James Bond, you might have heard of him. They say men want to be him and women want to be with him – apparently. But what’s he really like? Underneath the ski gear, tuxedo and bullet proof vest who is he really? Time for some pop psychology that will lead me to conclude that he probably votes Tory.
First things first, James Bond is an affluent, English, white, straight male. According to the books he spent much of his early life jet setting around Europe with his parents as his father worked for an armaments company (I guess guns run in the family). He briefly went to Eton before being expelled for a dalliance with a maid and then went to Fettes College, a private school in Scotland. He also went to University in Geneva. So Bond’s background was one of privilege and wealth (ring any bells?). These things often make people feel quite entitled, as if they deserve them rather than just having acquired them through the accident of birth. However, a boarding school upbringing comes with other things. Namely, the repression of emotion.

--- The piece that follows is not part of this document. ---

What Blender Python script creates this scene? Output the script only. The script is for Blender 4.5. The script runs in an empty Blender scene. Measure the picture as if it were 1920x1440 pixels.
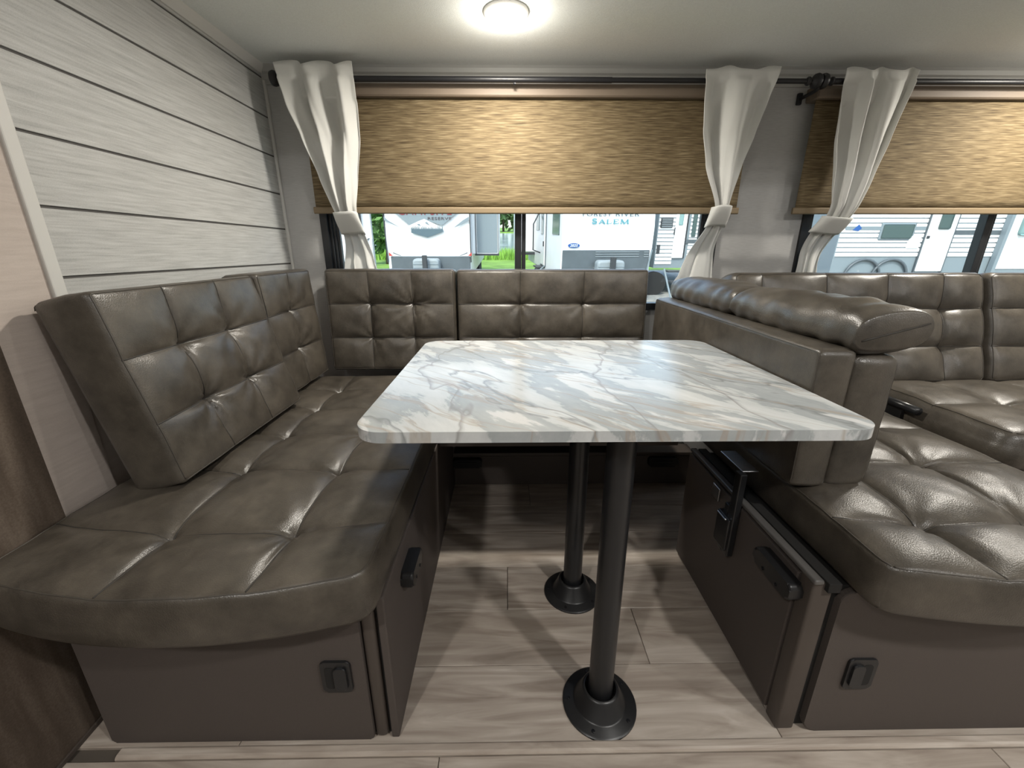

At school Bond will have been bullied for crying and general displays of emotion (save anger and the joy of victory). He’ll have been told that emotions are what women do and the worst thing a man can do is appear like a woman. So classes in misogyny will have been taught alongside classes in the stiff upper lip, nationalism and tying cravats, usually by sexist, posh and snobbish teachers (or men trying desperately to appear posh by association). Thus, a general environment of racism, classism and discrimination will have percolated into Bond’s psychology. Naturally, he’ll grow up to become cold-hearted and sexist, and we see this in his general treatment of women throughout the films/books. They often wind up dead and when they do Bond hardly seems to care. “The b*tch is dead,” says Daniel Craig’s Bond when he discovers that his lover Vesper Lynd has died. Whilst we know he did love her he lives in such a world where confessing that would be tantamount to joining the communists. Add to this ingrained misogyny a big dose of self-loathing.
His posh lifestyle will have forced him to define himself apart from others – he’s not poor, not common, not badly educated, not homosexual etc – so he’ll have had little chance to explore what he actually is or could be because he’s been forced into a specific, chauvinist mould. Fortunately though he’s landed in the one job that lets him live out this warped masculine stereotype because he gets to kill and fight a lot whilst womanising without consequences. And it’s precisely this job that belies his political orientation – I mean he loves a command/control approach to work as he’s very good at taking orders (whilst treating his boss like some sort of warped father/mother figure who affirms his acts of mass violence), he upholds the values of the British establishment even when its complicit in the global corruption it’s alleging to tackle and he kills a lot of people from other countries – I mean, he must be a Tory.
So, underneath it all, who really is James Bond? Well, a mass of insecurities and brutal conditionings. He’s inherited a woeful bunch of concepts with which to make an identity from and the consequences prove alcoholic, violent and unfriendly. For someone to be so out of touch with their emotions, so lacking in sympathy and so callous, well, they can’t really have ever got much love. However, there is more to him than a mish mash of masculine clichés and stereotypes. Occasionally he’ll come out with something quite brilliant like when Daniel Craig put us straight: “But let’s not forget that he’s actually a misogynist. A lot of women are drawn to him chiefly because he embodies a certain kind of danger and never sticks around for too long.” Yup, even Bond is aware of his own conditioning and therein lies hope, hope that he could change to become someone who treats others well, who can challenge his repressive upbringing and tackle the root causes of global problems (such as the British government’s proliferation of the arms trade and dubious foreign policy). Maybe one day Bond might just vote for Labour, or at least the Liberal Democrats.
Yup, Monica Belluci is spot on, Bond is “obviously crazy”.